T. J. English’s Havana Nocturne: How the Mob Owned Cuba . . . and Then Lost It to the Revolution has just been released in paperback by HarperCollins (June 2009). It was first published in the United Kingdom as The Havana Mob in 2007 (Mainstream Publishing). Here is an excerpt taken from Tom Miller’s excellent review, “Before the Revolution: An account of the mob’s attempt to turn Havana into a gambling paradise” (Washington Post, 13 July 2008):
The mob in Havana started out auspiciously enough on the top floors of the Hotel Nacional in late 1946, when more than 20 gangsters from the United States gathered at Lansky’s invitation to set up their forthcoming Havana gambling enterprises and to arrange the spoils. Cuba, beyond U.S. laws but easy to reach, had a malleable government that would tolerate high-stakes gaming. The Havana mob — peopled by familiar names such as Santo Trafficante, Thomas Lucchese and Lucky Luciano — dreamed that “Havana would be a party that never ended.”

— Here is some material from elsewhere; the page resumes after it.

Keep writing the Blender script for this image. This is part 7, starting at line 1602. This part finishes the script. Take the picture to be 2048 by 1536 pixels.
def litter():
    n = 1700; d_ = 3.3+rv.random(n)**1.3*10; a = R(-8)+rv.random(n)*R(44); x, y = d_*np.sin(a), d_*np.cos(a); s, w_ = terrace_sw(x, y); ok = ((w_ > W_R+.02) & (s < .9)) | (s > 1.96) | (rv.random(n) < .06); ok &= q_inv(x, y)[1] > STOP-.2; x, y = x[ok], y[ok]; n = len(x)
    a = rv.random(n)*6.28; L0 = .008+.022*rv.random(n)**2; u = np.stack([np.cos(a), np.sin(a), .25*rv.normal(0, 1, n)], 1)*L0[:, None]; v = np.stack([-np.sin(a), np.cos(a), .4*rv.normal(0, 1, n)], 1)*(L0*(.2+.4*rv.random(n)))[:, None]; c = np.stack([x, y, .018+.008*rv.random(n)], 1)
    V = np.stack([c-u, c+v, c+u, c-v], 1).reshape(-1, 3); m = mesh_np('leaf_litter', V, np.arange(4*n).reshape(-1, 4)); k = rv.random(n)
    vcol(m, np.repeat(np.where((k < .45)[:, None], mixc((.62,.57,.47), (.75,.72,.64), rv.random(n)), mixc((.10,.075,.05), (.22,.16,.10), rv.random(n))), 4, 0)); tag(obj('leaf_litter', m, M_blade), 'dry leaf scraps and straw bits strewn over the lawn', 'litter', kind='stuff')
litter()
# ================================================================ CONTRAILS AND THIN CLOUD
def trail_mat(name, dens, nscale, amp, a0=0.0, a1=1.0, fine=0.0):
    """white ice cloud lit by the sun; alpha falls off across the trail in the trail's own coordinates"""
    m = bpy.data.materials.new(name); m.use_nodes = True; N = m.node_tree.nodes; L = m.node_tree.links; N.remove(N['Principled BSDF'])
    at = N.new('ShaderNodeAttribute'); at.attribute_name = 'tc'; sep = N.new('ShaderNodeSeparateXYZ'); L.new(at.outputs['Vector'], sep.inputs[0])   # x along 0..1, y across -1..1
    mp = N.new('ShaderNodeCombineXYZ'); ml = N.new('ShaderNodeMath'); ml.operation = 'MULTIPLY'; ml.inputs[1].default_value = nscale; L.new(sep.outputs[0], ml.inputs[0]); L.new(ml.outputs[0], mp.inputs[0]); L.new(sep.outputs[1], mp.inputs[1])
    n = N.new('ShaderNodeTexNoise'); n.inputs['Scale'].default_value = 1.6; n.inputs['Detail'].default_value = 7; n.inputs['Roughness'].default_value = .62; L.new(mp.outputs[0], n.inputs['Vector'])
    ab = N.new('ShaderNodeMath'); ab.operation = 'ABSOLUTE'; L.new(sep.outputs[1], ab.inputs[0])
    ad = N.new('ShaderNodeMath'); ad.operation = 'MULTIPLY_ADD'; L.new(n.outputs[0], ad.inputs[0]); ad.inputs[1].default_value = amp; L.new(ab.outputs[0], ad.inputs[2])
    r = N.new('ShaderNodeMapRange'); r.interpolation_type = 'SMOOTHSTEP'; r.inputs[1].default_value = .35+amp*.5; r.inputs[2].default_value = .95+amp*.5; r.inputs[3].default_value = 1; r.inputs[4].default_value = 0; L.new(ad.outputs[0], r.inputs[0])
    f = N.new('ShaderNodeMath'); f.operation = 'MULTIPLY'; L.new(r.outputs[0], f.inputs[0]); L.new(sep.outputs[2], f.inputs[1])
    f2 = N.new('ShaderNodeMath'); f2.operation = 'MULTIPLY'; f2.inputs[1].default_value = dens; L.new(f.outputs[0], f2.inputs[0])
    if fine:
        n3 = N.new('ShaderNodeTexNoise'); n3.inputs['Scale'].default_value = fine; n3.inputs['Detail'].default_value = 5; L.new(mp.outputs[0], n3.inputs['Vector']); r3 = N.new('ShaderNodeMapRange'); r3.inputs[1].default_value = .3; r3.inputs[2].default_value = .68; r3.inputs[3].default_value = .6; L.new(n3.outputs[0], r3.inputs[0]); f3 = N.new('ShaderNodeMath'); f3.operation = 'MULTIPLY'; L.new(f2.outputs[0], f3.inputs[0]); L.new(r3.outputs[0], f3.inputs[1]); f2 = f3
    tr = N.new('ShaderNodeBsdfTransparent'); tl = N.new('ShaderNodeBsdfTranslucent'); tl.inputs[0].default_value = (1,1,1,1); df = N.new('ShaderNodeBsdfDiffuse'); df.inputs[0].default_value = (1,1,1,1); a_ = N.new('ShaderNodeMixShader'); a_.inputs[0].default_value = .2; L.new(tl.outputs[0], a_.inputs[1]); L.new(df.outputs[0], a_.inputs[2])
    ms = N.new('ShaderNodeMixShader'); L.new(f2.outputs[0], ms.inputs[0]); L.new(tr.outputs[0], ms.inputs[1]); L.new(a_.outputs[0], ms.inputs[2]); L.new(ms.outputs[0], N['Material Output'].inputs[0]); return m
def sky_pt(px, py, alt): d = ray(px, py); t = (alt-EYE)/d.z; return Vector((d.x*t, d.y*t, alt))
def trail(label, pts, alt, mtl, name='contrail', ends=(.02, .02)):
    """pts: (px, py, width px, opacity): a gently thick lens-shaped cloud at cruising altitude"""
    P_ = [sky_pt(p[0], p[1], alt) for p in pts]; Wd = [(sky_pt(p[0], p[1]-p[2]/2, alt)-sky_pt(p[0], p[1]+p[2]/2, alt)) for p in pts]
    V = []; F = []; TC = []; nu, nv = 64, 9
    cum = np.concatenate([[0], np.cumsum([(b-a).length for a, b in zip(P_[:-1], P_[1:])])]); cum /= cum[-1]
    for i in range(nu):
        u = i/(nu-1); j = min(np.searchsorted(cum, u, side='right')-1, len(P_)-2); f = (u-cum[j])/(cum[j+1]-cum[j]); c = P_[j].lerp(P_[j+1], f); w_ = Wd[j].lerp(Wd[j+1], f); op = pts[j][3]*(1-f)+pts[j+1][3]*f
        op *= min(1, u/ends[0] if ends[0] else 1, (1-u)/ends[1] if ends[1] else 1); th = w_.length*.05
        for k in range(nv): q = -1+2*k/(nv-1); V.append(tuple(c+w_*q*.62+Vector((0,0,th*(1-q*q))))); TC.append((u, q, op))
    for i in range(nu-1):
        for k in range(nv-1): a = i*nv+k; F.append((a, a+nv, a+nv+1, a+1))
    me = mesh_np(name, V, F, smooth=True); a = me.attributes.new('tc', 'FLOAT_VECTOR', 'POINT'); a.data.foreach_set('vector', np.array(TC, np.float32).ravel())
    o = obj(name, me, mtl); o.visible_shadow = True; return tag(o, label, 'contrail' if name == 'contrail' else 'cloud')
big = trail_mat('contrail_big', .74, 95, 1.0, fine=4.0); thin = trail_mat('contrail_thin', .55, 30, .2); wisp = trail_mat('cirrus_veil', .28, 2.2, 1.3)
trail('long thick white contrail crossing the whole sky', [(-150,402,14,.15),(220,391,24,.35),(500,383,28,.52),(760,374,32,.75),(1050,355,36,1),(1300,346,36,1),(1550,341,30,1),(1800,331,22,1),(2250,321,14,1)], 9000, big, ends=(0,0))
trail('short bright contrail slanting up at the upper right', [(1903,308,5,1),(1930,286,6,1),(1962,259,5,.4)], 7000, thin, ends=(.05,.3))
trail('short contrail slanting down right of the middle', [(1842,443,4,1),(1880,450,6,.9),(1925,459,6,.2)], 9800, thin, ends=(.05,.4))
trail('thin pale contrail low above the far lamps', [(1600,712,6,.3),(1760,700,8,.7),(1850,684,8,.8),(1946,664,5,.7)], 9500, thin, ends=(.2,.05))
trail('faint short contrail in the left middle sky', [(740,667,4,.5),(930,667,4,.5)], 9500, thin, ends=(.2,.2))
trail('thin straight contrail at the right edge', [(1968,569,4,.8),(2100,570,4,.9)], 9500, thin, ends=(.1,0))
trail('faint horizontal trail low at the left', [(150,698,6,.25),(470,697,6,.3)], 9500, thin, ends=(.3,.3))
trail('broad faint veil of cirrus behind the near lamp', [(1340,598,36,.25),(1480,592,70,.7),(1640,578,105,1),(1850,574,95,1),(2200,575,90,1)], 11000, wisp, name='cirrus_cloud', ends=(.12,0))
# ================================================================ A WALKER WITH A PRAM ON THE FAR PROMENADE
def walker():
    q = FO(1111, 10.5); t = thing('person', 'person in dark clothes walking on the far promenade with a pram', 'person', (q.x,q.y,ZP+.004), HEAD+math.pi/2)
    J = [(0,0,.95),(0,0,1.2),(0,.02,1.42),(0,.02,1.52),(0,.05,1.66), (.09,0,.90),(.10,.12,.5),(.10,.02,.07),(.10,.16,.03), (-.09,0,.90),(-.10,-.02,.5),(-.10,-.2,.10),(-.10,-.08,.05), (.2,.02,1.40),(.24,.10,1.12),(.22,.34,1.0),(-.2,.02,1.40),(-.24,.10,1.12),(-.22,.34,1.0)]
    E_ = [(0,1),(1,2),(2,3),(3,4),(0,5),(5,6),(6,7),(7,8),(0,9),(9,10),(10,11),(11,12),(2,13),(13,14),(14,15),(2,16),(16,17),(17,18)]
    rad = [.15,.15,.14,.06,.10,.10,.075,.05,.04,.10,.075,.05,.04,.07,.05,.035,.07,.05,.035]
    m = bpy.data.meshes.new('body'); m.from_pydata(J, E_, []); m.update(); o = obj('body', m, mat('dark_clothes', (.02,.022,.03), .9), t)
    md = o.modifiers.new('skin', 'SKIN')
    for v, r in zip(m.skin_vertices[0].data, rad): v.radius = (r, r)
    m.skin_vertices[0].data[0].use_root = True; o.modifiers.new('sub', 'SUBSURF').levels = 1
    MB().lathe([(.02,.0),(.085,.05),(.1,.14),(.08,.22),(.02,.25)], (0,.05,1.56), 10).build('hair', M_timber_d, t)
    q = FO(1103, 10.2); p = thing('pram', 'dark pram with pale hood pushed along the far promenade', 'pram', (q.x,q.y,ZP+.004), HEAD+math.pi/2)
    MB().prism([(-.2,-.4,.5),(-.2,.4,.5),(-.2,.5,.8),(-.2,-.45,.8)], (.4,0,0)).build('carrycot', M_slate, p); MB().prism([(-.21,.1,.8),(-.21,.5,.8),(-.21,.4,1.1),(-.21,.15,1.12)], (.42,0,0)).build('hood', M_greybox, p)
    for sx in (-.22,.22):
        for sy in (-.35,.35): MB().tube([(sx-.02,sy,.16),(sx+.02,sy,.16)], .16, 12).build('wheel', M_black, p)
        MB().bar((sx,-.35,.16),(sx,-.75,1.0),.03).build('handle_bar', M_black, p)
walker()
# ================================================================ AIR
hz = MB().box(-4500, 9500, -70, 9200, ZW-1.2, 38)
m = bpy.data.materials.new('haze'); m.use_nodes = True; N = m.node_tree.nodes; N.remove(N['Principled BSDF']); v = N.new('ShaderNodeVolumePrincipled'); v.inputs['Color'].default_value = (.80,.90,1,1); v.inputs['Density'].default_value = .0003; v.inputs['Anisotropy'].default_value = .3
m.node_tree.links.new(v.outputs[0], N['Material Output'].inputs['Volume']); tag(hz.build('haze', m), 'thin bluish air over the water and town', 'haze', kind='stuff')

Throughout the 1950s mobsters flew in and out of the Cuban capital establishing an empire that controlled casinos, hotels and nightclubs. They resolved their quarrels with threats, guns and hit men. Corruption was the norm and bulging offshore profits the reward. There was enough for everybody. Even the Kefauver Committee hearings, a series of Senate proceedings aimed at exposing organized crime, made them downshift only temporarily. Oh, it was a grand old time. Pan American airlines, which had controlling interest in the Nacional, Havana’s premier gambling hotel, charged $39 roundtrip from Miami, inexpensive even in those days. You could bring your car on a ferry boat and catch a show with “an international swirl of race, language, and social class.” The mob set up a croupier school for ambitious Cubans. In 1957 Massachusetts Sen. John F. Kennedy came to town and was said to have been the only man in a four-person orgy arranged by Trafficante. Briskly paced and well-sourced, Havana Nocturne has the air of a thriller with the bonus of being true.
Lansky couldn’t have gotten as far as he did in Cuba without the help of dictator Fulgencio Batista, who seized power in 1952. Lansky provided unlimited funds for the dictator’s coffers; in return Batista extended protection to the mobster’s underworld empire [. . .]. But Batista’s coup, which derailed pending elections, had thwarted a young politician named Fidel Castro, who converted his electoral frustration into a revolution that grew in tandem with the obscene profits of the Havana mob. “The huge gulf between these two diametrically opposed forces could not be reconciled,” writes English. “They were one day bound to collide.”
English, a true crime writer whose previous books include Paddy Whacked and The Westies, provides a detailed account of the personalities and elements that made up Cuban life. His well-researched descriptions of how business, gambling, politics, revolution, music and religion all played off each other give Havana Nocturne a broad context and a knowledgeable edge.